Pull out all lines from the listing below in which the word "render" appears.
┌─ GIVEN RECORDS
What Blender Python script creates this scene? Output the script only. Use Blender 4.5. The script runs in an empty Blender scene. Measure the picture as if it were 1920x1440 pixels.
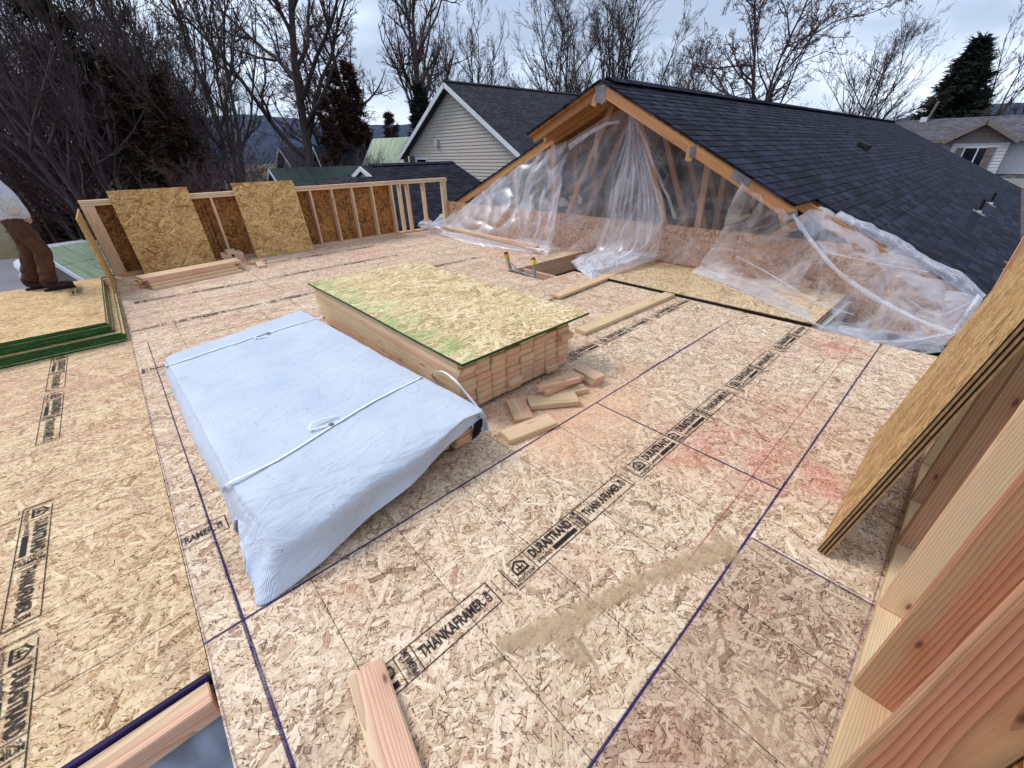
└─
┌─ GIVEN RECORDS
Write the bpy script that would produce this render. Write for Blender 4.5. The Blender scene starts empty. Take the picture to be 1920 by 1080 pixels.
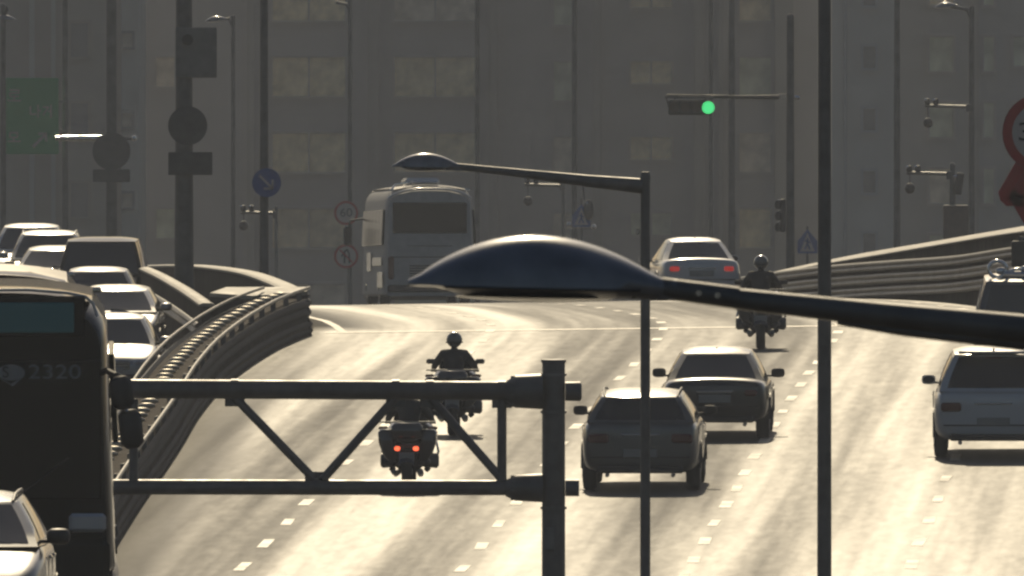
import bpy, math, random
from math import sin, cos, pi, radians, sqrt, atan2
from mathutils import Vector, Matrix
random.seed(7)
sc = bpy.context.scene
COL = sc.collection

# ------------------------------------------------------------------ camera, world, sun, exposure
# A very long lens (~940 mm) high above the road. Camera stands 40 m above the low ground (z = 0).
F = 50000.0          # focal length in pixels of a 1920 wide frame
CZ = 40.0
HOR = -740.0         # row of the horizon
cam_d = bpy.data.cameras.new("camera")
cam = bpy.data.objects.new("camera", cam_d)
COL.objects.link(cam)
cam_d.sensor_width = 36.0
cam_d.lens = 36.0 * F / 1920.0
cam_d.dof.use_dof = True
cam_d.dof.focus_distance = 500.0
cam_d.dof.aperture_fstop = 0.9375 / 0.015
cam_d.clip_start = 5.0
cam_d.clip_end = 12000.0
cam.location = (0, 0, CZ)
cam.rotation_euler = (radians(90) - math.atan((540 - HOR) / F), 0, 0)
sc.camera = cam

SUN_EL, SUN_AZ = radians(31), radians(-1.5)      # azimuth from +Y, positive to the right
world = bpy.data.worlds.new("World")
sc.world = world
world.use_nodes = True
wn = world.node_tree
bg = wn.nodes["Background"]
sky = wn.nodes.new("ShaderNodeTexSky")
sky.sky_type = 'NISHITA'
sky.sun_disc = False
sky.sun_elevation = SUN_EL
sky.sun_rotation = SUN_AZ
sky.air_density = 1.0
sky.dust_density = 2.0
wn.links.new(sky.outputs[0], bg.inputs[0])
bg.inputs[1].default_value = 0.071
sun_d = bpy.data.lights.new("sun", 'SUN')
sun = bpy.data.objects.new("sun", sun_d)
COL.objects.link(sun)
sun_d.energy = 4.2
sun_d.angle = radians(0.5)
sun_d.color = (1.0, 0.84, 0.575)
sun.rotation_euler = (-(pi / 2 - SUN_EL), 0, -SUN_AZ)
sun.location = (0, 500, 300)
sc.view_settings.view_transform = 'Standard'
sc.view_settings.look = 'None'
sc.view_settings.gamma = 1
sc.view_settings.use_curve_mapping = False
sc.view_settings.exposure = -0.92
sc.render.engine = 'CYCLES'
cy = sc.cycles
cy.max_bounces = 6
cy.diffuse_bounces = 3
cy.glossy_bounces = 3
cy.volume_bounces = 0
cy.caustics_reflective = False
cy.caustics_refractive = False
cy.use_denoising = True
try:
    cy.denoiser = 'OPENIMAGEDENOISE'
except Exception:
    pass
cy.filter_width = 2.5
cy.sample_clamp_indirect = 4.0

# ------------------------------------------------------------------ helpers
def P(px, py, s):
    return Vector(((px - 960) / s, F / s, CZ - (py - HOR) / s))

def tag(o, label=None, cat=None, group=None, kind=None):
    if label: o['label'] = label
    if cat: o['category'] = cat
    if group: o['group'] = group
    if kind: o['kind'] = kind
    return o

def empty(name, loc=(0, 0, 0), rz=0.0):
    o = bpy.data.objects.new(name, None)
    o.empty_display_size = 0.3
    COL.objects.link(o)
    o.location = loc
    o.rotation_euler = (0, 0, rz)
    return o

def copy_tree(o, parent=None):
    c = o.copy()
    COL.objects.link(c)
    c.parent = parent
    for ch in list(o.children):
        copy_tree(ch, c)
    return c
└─
**WRITTEN RESPONSE:**
Write the bpy script that would produce this render. Write for Blender 4.5. The Blender scene starts empty. Take the picture to be 1920 by 1080 pixels.
sc.render.engine = 'CYCLES'